Segundo ele, as terras caras do Tocantins estão cotadas a R$ 1,5 mil o hectare, justamente na região de pecuária de corte mais desenvolvida. “Soma-se a esse preço compensador o menor custo de aprendizagem do pecuarista tocantinense, que hoje tem acesso a quase toda a base de tecnologia do campo, tanto em produtos como em procedimentos.”

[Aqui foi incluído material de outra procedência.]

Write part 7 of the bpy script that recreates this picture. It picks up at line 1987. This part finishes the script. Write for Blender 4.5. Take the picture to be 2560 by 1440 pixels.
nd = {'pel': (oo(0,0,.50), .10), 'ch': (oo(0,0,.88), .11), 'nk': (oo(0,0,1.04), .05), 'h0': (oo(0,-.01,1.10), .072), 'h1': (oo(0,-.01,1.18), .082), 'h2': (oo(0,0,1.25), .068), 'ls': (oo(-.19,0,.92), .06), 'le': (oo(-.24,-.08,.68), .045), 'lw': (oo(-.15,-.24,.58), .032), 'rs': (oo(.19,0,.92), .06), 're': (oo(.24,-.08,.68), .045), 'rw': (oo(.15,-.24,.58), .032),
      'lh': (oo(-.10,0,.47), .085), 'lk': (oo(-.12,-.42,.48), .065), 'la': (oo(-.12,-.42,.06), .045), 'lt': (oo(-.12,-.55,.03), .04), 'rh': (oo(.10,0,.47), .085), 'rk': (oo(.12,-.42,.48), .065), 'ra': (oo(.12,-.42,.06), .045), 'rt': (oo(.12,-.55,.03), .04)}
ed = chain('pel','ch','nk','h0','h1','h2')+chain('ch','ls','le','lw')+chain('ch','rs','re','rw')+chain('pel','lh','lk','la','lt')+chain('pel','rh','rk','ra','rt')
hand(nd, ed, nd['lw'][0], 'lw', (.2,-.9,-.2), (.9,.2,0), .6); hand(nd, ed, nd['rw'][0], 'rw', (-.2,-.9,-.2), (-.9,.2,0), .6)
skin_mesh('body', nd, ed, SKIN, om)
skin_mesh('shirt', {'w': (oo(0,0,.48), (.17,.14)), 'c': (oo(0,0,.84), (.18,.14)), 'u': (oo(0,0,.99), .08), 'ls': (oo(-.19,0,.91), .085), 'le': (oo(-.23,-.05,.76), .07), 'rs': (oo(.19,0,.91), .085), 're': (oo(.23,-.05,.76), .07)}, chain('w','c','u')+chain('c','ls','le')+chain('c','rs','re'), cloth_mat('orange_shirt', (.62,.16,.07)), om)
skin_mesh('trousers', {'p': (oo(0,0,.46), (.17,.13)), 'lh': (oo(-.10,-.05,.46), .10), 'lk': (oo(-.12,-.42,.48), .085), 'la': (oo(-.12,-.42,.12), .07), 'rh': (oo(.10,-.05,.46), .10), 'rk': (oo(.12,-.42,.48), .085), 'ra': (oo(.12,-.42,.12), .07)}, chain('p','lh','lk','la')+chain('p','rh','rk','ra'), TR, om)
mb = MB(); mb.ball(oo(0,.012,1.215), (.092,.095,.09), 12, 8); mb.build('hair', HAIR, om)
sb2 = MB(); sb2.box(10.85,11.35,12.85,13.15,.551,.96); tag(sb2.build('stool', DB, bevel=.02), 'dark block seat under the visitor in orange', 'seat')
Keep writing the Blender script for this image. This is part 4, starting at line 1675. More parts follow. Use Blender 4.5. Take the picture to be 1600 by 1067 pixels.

A última prova de ganho de peso a pasto, realizada na Vale do Boi, confirma que as expectativas de Andrade não são infundadas. Na ocasião, pecuaristas de diversas localidades do Estado deixaram seus animais, de diferentes linhagens, alimentando-se em condições idênticas e o ganho médio diário de peso nos bois foi de 850g. Ele esclarece, contudo, que o desempenho não é uma decorrência pura e simples da genética apurada, mas sobretudo das boas condições ambientais e da qualidade do pasto. “Conseguimos chegar a resultados idênticos ao dos criadores de bois em confinamento, com até 1 kg de ganho diário em alguns animais, e sabemos que com mais tecnologia e nutrição adequada isto pode melhorar mais ainda”, anima-se Andrade.